Dataset excerpt:
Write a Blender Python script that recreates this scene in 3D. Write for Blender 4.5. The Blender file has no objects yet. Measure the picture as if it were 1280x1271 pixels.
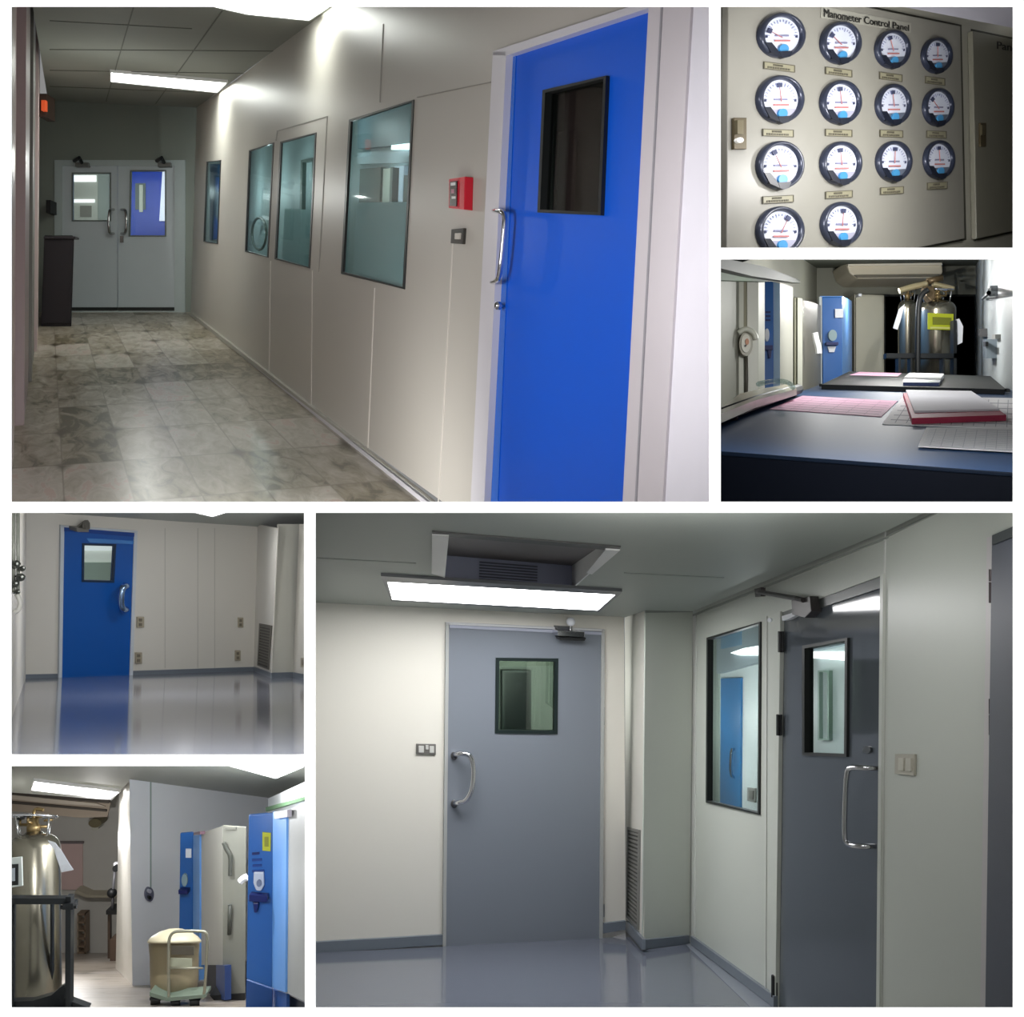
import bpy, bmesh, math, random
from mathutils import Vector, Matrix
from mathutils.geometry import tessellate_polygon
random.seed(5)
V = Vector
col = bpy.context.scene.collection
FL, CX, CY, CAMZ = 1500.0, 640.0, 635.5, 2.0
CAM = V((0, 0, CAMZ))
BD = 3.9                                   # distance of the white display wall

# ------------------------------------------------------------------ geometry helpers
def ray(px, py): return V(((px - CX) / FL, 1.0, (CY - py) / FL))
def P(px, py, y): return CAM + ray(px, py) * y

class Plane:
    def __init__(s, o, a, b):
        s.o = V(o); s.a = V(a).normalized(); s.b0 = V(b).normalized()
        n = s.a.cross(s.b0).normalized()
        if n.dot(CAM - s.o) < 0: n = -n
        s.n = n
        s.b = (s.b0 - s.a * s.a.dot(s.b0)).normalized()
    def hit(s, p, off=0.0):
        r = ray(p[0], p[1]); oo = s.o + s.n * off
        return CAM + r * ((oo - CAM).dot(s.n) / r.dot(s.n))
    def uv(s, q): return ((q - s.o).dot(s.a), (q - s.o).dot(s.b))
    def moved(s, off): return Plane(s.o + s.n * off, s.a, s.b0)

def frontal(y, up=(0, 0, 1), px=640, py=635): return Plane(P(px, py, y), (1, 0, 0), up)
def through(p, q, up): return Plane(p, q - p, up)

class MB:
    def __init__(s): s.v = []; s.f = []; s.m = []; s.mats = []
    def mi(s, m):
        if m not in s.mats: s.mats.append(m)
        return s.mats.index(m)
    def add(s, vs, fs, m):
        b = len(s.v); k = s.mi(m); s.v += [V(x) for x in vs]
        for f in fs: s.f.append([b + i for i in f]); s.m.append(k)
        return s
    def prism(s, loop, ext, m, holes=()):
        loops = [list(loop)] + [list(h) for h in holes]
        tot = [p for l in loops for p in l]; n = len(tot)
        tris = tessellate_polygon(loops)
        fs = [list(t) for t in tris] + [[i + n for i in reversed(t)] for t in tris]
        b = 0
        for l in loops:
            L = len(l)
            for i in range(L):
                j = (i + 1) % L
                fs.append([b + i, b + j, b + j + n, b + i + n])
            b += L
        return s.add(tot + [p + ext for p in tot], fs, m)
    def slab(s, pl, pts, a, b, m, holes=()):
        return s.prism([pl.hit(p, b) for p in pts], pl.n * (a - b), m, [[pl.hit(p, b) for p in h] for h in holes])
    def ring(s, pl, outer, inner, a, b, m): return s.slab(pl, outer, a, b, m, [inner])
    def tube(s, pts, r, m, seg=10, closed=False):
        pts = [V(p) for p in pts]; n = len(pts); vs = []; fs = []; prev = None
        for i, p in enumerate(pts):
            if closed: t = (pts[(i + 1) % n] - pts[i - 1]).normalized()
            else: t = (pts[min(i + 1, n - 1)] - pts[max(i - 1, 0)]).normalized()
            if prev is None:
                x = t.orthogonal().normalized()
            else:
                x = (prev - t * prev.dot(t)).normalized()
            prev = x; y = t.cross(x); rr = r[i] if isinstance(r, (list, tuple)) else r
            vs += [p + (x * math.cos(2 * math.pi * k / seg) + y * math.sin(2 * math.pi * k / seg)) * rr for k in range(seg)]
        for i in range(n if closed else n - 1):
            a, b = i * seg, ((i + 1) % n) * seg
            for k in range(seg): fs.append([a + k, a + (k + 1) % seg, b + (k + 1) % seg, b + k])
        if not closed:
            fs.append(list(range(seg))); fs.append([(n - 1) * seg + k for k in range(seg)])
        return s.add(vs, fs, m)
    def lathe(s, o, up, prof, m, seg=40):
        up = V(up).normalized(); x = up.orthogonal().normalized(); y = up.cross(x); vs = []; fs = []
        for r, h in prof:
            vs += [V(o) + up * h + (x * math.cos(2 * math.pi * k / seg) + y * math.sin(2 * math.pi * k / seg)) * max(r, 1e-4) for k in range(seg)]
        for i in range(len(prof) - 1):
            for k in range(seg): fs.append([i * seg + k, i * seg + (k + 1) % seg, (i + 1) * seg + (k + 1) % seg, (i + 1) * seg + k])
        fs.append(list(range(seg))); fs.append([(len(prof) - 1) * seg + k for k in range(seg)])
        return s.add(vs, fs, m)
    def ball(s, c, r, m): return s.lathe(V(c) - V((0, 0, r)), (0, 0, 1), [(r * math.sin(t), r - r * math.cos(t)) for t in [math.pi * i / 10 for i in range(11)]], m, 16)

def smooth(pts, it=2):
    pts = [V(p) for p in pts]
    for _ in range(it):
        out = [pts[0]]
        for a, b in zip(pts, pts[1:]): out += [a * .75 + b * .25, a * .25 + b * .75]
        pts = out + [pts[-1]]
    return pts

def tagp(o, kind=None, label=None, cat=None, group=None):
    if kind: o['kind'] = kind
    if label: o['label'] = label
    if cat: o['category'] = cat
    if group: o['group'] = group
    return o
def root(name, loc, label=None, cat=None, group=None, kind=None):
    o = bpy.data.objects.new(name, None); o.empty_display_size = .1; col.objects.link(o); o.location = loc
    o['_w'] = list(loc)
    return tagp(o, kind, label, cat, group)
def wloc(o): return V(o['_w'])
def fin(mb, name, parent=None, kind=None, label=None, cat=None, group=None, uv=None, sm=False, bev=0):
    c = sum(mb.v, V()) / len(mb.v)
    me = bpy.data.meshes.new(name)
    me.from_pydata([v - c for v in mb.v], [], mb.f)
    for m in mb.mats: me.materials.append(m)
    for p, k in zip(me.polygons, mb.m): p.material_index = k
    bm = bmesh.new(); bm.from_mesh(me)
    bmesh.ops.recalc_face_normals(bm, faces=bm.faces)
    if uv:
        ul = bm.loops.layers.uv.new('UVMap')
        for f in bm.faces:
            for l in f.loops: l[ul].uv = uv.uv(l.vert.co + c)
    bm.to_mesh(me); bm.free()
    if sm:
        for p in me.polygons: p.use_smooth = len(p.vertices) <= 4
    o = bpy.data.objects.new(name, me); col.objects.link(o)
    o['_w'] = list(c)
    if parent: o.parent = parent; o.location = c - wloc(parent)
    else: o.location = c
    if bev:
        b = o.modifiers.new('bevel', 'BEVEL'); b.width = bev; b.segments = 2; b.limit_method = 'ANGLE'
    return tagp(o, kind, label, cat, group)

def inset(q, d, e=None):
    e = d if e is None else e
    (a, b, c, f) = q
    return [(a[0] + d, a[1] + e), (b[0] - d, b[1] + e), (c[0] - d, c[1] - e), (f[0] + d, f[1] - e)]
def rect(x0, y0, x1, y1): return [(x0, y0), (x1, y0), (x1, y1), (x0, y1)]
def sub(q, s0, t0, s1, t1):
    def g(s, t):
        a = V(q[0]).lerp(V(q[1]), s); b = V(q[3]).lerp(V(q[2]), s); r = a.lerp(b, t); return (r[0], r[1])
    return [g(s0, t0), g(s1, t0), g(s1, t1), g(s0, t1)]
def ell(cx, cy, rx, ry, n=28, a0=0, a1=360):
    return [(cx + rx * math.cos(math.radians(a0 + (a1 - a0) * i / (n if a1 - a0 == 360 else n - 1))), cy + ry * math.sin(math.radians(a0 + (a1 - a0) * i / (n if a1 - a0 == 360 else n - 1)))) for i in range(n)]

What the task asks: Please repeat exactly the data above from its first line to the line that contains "def through(p, q, up): return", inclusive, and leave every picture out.

Problem solution:
Write a Blender Python script that recreates this scene in 3D. Write for Blender 4.5. The Blender file has no objects yet. Measure the picture as if it were 1280x1271 pixels.
import bpy, bmesh, math, random
from mathutils import Vector, Matrix
from mathutils.geometry import tessellate_polygon
random.seed(5)
V = Vector
col = bpy.context.scene.collection
FL, CX, CY, CAMZ = 1500.0, 640.0, 635.5, 2.0
CAM = V((0, 0, CAMZ))
BD = 3.9                                   # distance of the white display wall

# ------------------------------------------------------------------ geometry helpers
def ray(px, py): return V(((px - CX) / FL, 1.0, (CY - py) / FL))
def P(px, py, y): return CAM + ray(px, py) * y

class Plane:
    def __init__(s, o, a, b):
        s.o = V(o); s.a = V(a).normalized(); s.b0 = V(b).normalized()
        n = s.a.cross(s.b0).normalized()
        if n.dot(CAM - s.o) < 0: n = -n
        s.n = n
        s.b = (s.b0 - s.a * s.a.dot(s.b0)).normalized()
    def hit(s, p, off=0.0):
        r = ray(p[0], p[1]); oo = s.o + s.n * off
        return CAM + r * ((oo - CAM).dot(s.n) / r.dot(s.n))
    def uv(s, q): return ((q - s.o).dot(s.a), (q - s.o).dot(s.b))
    def moved(s, off): return Plane(s.o + s.n * off, s.a, s.b0)

def frontal(y, up=(0, 0, 1), px=640, py=635): return Plane(P(px, py, y), (1, 0, 0), up)
def through(p, q, up): return Plane(p, q - p, up)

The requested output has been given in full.